Writeful reinvention

The Asian Age.  | Sneha K Sukumar

Pakistani author Sarvat Hasin takes the classic Little Women and sets it in the 1970s Pakistan, in her debut novel This Wide Night.

Sarvat Hasin

While working at the Blackwells Bookshop in Oxford, Sarvat Hasin fondly remembers the one day when the queen of crime novels, P.D. James walked into the store. Recalling that moment, Sarvat shares, “She was in her nineties and still writing, still coming into bookshops, signing books and shopping. I thought to myself that one day, I’d love to be that prolific personality and have that long a career.”

Sarvat’s debut novel This Wide Night, modelled after her childhood favourite — Little Women by Louisa May Alcott, is a version reinvented in the 1970s Karachi.

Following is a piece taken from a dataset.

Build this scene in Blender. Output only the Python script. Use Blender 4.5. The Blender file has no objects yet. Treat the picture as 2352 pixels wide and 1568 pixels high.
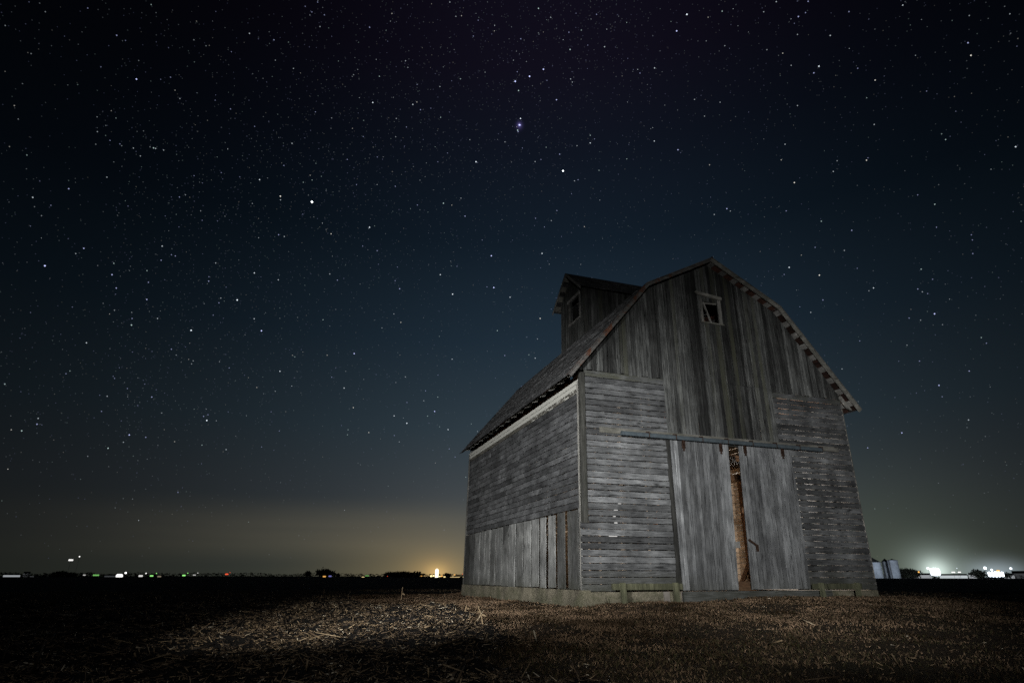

And at 25, this makes for a terrific start to where the bright, young author hopes to be someday.

The story revolves around four beautiful sisters of the Malik family, closely knit but each wildly different in temperaments — Maria, Ayesha, Leila and Bina. Their neighbour, a curious young man who goes by the name Jamal or Jimmy, narrates the tale, giving us a glimpse into a family where the women forge the rules of their own universe in the absence of their father, Captain Malik, and under the watchful eyes of their unconventional mother, Meherunnisa.

While themes of love, loneliness, belongingness and ambitions swirl madly, Sarvat felt that the story needed something bigger. “The structure was the main thing that I borrowed — the four sisters and their twined together lives. I like to think of this as a madder, more refined version of the story. It runs straight off the Little Women road about halfway through and doesn’t really look back from there,” she tells us.

This Wide Night by Sarvat Hasin, Penguin Random House pp.328, Rs 499

The author’s family is still going through the book and she tells us what they think is important, she also knows what her audiences should perhaps take out of it. “I want people to take interest in the story, not as a way to decode Pakistani culture or life. I think South Asian fiction is often expected to perform, to describe the countries we live in as mythical and magical places, unknowable to the West. I wrote this book as a direct answer to that,” she says. She first wrote it for her degree while pursuing an MSt in Creative Writing from the University of Oxford.

“While the book is set in London and Karachi, I wrote most of it in Oxford, my third home. I was very aware of the distance in that. It is always easier to write about home when you’re not directly there,” she notes.

An explorer, a doctor, an actress and an Egyptologist  — all are featured on the list of career options for this London-born, Karachi-raised writer. ‘And an author’, she says, was always an sneaky addendum to her life’s ultimate goal. “I used to write short stories in school. I first attempted novels around my early teens, writing them in longhand in elegant notebooks. I’d tell my friends about them at lunchtime,” she recollects.

As she continues on her literary pursuit — a collection of short stories and a new novel in the pipeline, making up her mind about jumping genres from literary fiction to crime or young adult fiction, she can’t help but be fascinated by what she thinks, are gaps in literary tradition. “One of the things that the short story collection deals with is the young Pakistanis who go abroad to study and for jobs. They don’t really feel like they belong in places like America or the UK but when they come back home afterward, they don’t quite belong there either,” she says, giving us a brief glimpse into what to expect next.